Terry Arch said: “It would be nice. However, realism must come into play.  

“Execution-only will give claims management companies another gate to make a few bob. If it was advised and had supporting paperwork, then at least it would give you an audit trail to refute any claims.” 


Flexibility improvements for lifetime mortgages

Finally, the article: Aviva lifts equity release repayment restrictions, had Andy Wilson saying: “This is a welcome addition of a flexible approach to voluntary ad hoc repayments on lifetime mortgages, which is already a feature of other lenders’ offerings.  

“If clients would like to be able to make payments each month of the interest charged, but reserve the option to miss some of the regular payments, an interest-only lifetime mortgage is too restrictive.
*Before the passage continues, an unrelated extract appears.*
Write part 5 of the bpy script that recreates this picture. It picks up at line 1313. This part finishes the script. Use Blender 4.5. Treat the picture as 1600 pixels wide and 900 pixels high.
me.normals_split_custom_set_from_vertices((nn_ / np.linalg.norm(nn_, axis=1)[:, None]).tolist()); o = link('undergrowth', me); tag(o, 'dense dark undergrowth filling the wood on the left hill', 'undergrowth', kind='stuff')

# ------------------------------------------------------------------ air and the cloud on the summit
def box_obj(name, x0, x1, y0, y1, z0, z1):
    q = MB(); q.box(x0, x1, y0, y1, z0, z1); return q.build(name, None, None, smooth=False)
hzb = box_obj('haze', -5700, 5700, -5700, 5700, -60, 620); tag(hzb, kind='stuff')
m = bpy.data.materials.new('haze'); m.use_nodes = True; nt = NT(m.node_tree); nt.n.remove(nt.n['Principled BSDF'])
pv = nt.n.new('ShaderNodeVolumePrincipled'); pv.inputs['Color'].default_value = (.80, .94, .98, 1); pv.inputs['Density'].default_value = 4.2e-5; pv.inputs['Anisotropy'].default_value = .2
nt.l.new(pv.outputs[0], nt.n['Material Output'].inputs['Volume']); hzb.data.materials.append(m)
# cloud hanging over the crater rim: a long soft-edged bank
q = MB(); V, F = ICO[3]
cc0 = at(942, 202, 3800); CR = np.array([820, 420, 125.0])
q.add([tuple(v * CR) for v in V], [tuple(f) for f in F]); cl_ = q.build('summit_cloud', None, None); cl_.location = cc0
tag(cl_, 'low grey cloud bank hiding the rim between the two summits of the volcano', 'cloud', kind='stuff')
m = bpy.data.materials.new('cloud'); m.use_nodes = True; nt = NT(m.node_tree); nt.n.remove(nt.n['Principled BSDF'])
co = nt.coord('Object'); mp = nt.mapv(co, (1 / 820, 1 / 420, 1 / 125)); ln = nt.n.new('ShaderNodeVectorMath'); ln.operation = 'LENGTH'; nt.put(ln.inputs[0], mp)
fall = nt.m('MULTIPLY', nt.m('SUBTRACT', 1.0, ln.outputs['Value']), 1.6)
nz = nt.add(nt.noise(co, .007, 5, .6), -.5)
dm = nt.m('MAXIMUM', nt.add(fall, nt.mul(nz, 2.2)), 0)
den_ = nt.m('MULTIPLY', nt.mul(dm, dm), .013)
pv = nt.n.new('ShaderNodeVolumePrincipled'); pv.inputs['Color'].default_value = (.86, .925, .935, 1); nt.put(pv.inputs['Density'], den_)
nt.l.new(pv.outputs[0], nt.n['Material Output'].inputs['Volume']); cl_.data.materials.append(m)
“However, ad hoc payments that need to be a minimum of £500 each time with a cap on the number of payments each year was also too restrictive. I could also not see the benefit to anyone of making clients wait at least a year after completion before they could make their first voluntary payment, so losing that issue is also good,” he added. 

However, he continued: “It is a shame however that Aviva do not yet have the capability to allow clients to make these payments by a standing order which they control.  

“Needing to contact the lender for every payment, no matter how small, is a hassle that will put clients off, and for me would tend to make me carefully consider an even more flexible option elsewhere.”